I came to Christchurch to live for a year and am still here 12 years later. It is home. Prior to my current art study and practice I was a teacher, both at primary and high school level. I finished my BFA, majoring in painting last year and am currently doing my Honours year of postgraduate study at the University of Canterbury. I  work in a variety of medium but predominantly my practice is driven by painting. 

My process involves the transformation of an object through erasure whilst being a playful investigation of medium and memory. Using found images in combination with paint, I re-examine the object in terms of its formal nature and explore how perception and meaning can be altered when elements of original narrative and identity are concealed. I am interested in translation, in the way a familiar, highly nostalgic and sentimental object, such as the family snapshot can be reworked and redefined in an artwork.

 

There is a fusion generated through exploiting the photograph and combining this with paint, reworking the ghosts of both photography and painting as well as notions of the universal and personal.
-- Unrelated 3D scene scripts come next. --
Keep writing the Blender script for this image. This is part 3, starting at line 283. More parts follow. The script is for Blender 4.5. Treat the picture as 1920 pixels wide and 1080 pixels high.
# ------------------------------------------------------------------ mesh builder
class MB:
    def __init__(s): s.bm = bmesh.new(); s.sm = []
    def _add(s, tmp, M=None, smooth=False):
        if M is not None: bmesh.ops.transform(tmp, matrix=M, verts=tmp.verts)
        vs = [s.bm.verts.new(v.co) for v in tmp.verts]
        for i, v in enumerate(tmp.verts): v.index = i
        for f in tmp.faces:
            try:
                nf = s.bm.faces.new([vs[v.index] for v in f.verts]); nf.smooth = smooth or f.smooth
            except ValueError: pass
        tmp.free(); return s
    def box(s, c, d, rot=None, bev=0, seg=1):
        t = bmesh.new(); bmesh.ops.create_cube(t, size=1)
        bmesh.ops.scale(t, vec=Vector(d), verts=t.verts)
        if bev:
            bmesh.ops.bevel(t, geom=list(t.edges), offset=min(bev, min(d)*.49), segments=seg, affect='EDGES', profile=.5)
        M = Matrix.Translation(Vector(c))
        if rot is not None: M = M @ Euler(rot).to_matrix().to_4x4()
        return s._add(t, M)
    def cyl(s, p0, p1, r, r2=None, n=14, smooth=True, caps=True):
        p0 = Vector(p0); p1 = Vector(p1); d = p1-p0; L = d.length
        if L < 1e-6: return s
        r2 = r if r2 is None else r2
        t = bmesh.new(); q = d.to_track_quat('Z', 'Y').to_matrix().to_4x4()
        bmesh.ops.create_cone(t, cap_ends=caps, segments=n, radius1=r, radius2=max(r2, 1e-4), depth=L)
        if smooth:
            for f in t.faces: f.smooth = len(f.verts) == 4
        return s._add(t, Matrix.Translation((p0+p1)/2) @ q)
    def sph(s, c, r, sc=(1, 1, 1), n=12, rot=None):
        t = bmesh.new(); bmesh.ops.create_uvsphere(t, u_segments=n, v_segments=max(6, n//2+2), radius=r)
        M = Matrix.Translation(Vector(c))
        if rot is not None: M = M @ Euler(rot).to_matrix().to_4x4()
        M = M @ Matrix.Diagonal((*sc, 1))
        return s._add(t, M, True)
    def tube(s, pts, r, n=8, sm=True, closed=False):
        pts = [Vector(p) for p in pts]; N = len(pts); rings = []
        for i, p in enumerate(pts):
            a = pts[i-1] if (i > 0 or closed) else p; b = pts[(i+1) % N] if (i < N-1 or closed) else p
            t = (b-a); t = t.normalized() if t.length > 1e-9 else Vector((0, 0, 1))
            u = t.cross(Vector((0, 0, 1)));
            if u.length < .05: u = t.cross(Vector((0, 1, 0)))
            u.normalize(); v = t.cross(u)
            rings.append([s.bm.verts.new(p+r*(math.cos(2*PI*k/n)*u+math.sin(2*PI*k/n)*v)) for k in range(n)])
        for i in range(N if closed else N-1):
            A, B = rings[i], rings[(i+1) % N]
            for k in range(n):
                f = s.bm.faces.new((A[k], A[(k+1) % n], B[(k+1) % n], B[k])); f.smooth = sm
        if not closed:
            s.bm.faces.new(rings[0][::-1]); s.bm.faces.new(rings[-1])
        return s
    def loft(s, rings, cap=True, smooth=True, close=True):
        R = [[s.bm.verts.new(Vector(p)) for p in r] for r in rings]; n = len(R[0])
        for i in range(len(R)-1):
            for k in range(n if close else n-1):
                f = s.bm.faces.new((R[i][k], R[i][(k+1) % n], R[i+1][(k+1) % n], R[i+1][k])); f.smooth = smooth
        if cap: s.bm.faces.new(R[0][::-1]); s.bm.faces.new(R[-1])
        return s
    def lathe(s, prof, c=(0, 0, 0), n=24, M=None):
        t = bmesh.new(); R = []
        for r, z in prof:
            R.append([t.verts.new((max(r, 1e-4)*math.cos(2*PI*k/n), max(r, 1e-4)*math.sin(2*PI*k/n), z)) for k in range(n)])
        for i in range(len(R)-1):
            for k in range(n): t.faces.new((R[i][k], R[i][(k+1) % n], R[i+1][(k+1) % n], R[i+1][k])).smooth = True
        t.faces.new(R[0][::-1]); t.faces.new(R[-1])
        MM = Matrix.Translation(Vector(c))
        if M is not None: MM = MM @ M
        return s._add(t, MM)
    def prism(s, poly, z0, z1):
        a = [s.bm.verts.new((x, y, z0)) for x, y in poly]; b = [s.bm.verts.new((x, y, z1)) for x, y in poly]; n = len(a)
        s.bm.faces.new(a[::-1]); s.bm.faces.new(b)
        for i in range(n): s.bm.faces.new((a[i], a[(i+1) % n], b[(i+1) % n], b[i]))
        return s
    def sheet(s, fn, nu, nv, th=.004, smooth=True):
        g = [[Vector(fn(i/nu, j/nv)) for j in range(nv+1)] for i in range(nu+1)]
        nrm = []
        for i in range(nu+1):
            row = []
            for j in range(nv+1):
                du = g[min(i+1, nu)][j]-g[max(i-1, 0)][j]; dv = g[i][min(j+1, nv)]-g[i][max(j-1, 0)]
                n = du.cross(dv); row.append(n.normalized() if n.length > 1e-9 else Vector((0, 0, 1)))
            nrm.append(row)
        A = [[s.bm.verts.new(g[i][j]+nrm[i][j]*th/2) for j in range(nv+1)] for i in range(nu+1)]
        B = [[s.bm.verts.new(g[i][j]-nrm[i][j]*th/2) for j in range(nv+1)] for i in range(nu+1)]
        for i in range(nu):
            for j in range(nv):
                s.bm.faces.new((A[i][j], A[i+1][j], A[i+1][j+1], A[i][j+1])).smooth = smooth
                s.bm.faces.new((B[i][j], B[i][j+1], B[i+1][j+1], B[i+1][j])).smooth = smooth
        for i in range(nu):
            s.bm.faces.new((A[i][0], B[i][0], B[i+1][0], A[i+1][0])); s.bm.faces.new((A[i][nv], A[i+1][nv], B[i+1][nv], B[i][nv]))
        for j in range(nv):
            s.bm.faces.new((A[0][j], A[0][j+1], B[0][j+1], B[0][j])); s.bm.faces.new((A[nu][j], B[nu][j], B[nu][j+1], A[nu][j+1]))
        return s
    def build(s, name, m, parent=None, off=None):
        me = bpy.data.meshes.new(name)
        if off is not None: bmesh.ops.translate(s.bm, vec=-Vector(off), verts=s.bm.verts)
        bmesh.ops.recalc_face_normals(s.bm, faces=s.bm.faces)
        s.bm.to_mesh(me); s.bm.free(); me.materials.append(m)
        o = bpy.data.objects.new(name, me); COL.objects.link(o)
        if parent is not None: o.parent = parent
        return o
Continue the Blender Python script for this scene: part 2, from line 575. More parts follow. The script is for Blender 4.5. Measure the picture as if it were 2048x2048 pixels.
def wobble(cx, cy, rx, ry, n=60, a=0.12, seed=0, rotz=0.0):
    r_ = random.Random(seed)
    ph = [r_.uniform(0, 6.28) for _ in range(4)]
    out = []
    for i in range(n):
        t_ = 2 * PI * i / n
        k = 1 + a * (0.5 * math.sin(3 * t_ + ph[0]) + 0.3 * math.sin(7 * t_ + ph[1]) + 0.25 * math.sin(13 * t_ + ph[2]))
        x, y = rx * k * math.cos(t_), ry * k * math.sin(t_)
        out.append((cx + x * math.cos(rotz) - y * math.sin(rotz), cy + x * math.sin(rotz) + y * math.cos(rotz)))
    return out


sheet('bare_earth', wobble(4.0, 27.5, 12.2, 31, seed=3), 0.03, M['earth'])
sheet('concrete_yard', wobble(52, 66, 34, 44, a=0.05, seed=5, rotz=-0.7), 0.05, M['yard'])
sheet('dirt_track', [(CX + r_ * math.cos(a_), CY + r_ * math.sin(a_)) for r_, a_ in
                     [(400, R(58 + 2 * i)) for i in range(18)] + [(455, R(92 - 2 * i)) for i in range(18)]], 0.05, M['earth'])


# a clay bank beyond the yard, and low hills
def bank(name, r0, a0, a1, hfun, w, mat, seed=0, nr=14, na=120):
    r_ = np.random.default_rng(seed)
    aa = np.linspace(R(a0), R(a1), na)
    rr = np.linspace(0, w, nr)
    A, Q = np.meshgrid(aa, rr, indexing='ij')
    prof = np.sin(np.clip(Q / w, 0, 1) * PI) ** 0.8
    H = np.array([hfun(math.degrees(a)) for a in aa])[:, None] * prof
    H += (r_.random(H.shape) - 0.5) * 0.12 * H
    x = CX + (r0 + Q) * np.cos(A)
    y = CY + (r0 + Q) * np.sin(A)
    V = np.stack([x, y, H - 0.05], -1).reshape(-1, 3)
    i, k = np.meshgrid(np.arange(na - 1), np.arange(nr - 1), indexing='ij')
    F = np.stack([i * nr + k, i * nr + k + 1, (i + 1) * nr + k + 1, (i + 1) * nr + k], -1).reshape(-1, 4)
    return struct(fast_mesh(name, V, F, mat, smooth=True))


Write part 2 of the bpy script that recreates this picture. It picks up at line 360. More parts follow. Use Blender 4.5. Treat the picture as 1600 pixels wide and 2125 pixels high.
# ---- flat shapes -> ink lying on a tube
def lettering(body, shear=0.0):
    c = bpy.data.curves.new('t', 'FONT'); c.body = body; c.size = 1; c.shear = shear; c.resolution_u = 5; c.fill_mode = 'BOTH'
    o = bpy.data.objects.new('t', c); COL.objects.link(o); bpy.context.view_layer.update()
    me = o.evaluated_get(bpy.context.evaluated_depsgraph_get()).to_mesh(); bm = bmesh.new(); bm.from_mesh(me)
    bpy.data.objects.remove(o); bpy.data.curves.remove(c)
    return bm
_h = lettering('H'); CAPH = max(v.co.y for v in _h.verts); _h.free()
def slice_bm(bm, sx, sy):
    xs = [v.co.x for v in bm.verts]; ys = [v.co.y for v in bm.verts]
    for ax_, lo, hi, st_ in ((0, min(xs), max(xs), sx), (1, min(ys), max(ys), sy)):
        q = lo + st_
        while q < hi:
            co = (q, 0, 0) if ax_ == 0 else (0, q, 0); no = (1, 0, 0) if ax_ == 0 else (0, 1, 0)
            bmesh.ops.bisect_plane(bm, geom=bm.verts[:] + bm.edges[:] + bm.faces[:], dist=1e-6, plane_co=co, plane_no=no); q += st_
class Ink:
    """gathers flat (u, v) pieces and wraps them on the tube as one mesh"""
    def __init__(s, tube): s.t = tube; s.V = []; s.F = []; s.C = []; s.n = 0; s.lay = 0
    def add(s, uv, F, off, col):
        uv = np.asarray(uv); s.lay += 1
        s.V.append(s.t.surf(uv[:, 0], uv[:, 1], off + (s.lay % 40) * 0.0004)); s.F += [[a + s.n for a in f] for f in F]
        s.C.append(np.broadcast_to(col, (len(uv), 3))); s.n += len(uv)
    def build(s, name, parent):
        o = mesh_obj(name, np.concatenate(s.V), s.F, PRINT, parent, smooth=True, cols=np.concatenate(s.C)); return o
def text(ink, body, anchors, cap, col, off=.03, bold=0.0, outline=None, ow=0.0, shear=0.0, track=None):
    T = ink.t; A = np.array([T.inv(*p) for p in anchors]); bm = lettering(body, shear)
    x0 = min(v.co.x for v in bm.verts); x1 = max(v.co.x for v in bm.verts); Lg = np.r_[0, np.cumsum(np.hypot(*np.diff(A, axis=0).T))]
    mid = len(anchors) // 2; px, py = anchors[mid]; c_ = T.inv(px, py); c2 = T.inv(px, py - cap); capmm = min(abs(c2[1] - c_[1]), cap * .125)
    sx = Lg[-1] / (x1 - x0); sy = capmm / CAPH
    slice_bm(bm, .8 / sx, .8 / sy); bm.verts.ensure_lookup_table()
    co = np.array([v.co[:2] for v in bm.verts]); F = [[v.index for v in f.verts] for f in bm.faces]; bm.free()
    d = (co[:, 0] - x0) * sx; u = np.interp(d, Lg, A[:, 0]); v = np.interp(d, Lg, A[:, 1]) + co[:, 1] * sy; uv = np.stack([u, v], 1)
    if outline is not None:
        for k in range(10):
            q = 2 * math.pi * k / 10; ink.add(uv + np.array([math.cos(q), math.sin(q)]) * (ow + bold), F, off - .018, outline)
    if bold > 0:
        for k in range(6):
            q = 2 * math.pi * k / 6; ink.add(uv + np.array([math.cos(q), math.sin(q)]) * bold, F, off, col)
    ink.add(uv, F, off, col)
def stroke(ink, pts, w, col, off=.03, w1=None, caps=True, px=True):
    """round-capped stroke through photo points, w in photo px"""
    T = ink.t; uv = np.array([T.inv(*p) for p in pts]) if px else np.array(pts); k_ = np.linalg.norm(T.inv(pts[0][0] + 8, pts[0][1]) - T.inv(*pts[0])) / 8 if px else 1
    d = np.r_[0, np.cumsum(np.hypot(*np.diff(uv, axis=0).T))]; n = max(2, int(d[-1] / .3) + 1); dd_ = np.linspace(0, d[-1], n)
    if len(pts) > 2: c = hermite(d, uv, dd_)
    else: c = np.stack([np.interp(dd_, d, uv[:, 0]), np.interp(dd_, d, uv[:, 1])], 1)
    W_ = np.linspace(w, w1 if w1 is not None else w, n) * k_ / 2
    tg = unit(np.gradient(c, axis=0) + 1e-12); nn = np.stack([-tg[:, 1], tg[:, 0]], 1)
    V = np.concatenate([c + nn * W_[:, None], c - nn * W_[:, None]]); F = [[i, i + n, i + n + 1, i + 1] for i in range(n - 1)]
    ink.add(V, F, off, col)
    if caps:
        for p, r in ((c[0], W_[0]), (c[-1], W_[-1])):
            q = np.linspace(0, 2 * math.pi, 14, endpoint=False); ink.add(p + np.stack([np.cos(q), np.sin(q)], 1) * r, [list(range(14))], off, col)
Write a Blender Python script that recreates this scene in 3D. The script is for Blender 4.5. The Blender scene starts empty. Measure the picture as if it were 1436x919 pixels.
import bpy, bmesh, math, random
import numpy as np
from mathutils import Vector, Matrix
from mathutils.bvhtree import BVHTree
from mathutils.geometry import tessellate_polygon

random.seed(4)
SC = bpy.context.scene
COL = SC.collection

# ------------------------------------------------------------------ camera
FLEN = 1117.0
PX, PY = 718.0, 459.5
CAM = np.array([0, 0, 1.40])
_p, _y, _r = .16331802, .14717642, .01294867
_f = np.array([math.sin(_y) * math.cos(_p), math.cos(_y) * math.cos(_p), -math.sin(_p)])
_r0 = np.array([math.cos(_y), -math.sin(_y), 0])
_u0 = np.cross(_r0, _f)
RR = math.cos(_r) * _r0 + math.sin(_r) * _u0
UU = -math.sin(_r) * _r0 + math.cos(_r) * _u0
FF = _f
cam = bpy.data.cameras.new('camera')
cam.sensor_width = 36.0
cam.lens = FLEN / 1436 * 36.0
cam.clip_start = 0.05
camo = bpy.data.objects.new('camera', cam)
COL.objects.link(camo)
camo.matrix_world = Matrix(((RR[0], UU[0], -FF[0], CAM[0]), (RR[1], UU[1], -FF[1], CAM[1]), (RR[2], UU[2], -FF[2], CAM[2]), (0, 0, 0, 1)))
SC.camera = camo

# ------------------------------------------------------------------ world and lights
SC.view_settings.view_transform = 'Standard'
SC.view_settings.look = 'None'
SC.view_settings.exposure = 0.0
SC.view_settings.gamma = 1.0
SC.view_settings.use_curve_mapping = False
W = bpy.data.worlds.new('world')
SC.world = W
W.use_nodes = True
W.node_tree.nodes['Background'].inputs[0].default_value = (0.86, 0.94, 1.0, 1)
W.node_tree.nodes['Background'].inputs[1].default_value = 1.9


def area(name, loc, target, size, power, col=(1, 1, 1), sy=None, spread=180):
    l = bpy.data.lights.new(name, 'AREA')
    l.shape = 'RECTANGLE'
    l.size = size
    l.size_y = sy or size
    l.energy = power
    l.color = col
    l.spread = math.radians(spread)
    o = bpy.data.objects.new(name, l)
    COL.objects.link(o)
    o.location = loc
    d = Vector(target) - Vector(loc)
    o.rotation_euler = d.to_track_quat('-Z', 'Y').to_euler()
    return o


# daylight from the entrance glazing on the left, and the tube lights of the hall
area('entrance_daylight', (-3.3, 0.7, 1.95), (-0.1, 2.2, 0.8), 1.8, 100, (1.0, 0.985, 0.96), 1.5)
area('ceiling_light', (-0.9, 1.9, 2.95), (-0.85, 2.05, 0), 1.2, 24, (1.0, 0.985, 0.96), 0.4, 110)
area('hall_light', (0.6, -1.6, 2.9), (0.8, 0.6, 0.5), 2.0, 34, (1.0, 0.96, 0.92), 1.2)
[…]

I enjoy finding and revealing the relationships that exist between images, between shapes and form, and between content and subject. 

 

I take a procedural aspect of printmaking in order to make paintings and by utilising a transferring process this allows me to set up the situation whereby I am able to control and draw upon the chance elements of the materials and work with ideas around the mistake. 

In the same way that memory, imagination and consciousness itself are stitched, quilted and pastiched together, the combinations of different media allows me to consider formal and philosophical configurations within my work. The transient, blurring and shifting nature of memory itself is explored as separate images operate on a single plane and permits me to literally and metaphorically examine what lies beneath the surface.

The earthquakes in Christchurch were life-changing, it brought a collective anxiety to the city and the ongoing and stressful struggle continues for many having to deal with loss of family, friends, and  homes as well as the demolition and rebuild. For many artists this has also manifested as a loss of space (both for studios and exhibitions). 

 

As an emerging artist still studying at the University, the limited space available for us to exhibit has presented challenges as well as opportunities. With the University Campus Gallery having to provide space for the closed SOFA gallery in the city, this has presented less opportunity for students to exhibit than in previous years. However this has meant alternatives have been created both on and off site. The Casting Room, operating from the Sculpture department at the University has provided a small weekly space for students to show. A student, Tim Middleton opened his home as a gallery for a run of curated shows during 2011 and this year a spare studio at the university has been converted into a project space for showing Post Graduate work. Also providing space for students to show in the city, has been the ever-changing, ever inspiring Gap Filler initiative.  

 

Alongside this has been the lack of shows and exhibitions to go to in Christchurch, particularly with the closure of the main Art Gallery. However, because of this lack of options, this has brought with it the opportunity for an increased exposure to students' work because of a greater audience to shows held at the campus. For those of us that have stayed in Christchurch, it has shown that is up to the individual at a grass roots level to instigate projects which create such opportunity and optimism.   

 

The Sendai/Christchurch Art Exchange is one such project to arise out of this situation. When I was approached to be involved, I was excited by the possibility to exhibit internationally alongside  established artists from Christchurch as well as the chance to establish a relationship with artists from Japan from various backgrounds working in a range of medium.

 

It is an honour to be involved in a project that is not only about acknowledgment of tragedy but also about the achievements and possibilities that continue on despite this.